Tanto faz que seja um instante saudosista da época em que o candidato assumia compromissos, aqueles da mão amputada na Presidência, ou que seja o ímpeto já do recandidato inaugurando novas promessas. Em qualquer caso, o acesso de ira que Fernando Henrique Cardoso teve na Bahia, como lhe acontece diante de manifestações críticas, levou-o a um tema de importância e oportunidade só comparáveis aos problemas da saúde pública.
Jamais um governo, os empresários e jornalistas depositaram no ensino, em geral, tanta responsabilidade pelos atrasos brasileiros e pelo destino nacional -agora, no que chamam de era da globalização. Sendo o próprio Fernando Henrique um dos mais insistentes nas referências discursivas ao tema, sua exaltada promessa adquire uma dimensão além das sociais, humanas, econômicas e culturais.

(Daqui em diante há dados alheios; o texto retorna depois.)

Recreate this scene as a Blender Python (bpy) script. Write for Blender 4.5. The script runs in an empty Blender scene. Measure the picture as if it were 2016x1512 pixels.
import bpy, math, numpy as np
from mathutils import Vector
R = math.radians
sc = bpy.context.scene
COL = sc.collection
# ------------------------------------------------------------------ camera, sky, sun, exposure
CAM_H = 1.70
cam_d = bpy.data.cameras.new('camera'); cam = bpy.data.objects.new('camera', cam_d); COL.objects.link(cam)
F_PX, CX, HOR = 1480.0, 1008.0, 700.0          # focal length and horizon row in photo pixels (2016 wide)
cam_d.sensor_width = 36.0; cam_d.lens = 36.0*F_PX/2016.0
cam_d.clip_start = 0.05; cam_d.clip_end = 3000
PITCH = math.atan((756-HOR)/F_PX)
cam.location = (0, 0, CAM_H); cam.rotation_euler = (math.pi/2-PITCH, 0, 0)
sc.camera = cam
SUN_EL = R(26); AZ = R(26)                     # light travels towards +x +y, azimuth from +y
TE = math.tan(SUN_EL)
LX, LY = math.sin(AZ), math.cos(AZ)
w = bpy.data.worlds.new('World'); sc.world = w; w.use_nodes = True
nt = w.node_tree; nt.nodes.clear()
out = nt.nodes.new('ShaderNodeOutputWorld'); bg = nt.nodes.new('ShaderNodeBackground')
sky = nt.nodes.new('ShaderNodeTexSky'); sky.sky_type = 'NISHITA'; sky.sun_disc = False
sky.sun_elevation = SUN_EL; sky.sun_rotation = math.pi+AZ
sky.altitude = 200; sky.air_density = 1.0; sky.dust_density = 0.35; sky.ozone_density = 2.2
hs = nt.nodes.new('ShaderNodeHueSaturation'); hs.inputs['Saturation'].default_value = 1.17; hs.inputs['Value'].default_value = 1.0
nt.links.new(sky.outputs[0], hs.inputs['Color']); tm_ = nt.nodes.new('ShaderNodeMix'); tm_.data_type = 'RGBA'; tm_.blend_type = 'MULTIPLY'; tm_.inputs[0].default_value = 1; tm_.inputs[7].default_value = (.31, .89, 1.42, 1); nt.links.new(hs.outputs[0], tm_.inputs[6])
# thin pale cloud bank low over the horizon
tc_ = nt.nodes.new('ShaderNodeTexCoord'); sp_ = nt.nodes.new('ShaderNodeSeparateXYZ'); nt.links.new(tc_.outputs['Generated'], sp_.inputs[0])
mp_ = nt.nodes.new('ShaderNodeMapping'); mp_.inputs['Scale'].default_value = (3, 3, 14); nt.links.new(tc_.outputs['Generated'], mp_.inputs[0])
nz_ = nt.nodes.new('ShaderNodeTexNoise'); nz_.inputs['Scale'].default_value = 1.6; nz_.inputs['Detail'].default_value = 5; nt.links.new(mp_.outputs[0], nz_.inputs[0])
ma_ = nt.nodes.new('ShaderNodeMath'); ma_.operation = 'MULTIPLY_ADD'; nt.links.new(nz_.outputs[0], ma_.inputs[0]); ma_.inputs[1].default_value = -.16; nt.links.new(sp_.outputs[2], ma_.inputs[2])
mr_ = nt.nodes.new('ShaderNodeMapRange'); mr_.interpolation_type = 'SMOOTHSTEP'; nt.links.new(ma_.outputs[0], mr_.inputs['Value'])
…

Até o fim do mandato, promete ele, estarão na escola todas as crianças que hoje não a frequentam.
Anotemos: daqui a 17 meses não mais haverá crianças fora da escola.
Apenas três dias antes de compromisso público, o IBGE divulgava um conjunto de dados que Fernando Henrique avaliou, em pronunciamento não menos público, como demonstrativos de que "o futuro já chegou" no Brasil modernizado. Dentre os dados, e com a colaboradora irrelevância nos meios de comunicação, está o número das crianças entre 7 e 14 anos que não recebem ensino escolar.

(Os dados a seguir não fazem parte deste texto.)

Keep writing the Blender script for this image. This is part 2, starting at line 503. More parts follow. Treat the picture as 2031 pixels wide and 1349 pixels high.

Dois milhões e 700 mil crianças -não há como imaginar tamanha multidão. É preciso encontrar-lhe um equivalente conhecido. No mesmo conjunto de dados oficiais o crescimento populacional apresenta um caso surpreendente: o gigantismo de Salvador levou-a a ultrapassar Belo Horizonte e situar-se, atrás só de São Paulo e Rio, como terceira cidade mais populosa do país. Dois milhões e 700 mil habitantes.

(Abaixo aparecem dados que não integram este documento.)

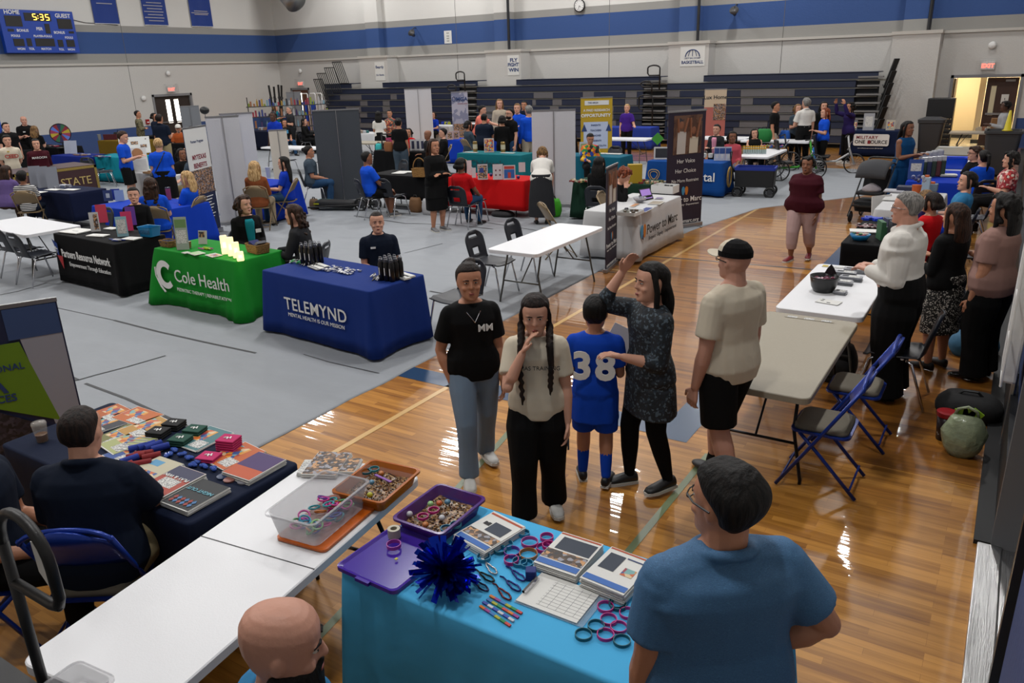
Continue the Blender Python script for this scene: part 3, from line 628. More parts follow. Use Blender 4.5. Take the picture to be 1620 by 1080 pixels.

As crianças sem escola somam, exatamente, a população imensa da Grande Salvador.
Não se trata de fenômeno deste ano. Não é, também, uma descoberta só agora feita pelo IBGE. É um escândalo silencioso, valha a contradição, que, se pode ser extinto em 17 meses, seria eliminado com o dobro da facilidade nos 31 meses do governo. Aí está, no entanto, inteiro e intocado, servindo para transformar a inoperância arrogante e mentirosa em mais promessa.
Outro número oficial explica a permanência do escândalo silencioso: pelo último levantamento anual, 30.550 escolas estão fechadas. O número é do próprio Ministério da Educação. Nem adianta perguntar quantas o governo reabriu.
Leitura necessária
"Este livro é feito com paixão discreta e sincera por um homem que pode olhar o passado certo de que deu conta da sua tarefa muito além do que requeria o dever" -assim o prefácio do sempre extraordinário Antonio Candido introduz o leitor na aventura deslumbrante com que Apolonio de Carvalho impôs sua brava dignidade, coerência e doçura humana a tudo o que na vida tentou desafiar um desses seus alicerces.
Não há como entender que só agora esse herói da Guerra Civil Espanhola, herói da Resistência contra os ocupantes nazistas da França e heróico ainda no enfrentamento à ditadura e aos torturadores de 70, só agora nos dê sua biografia -"Vale a Pena Sonhar".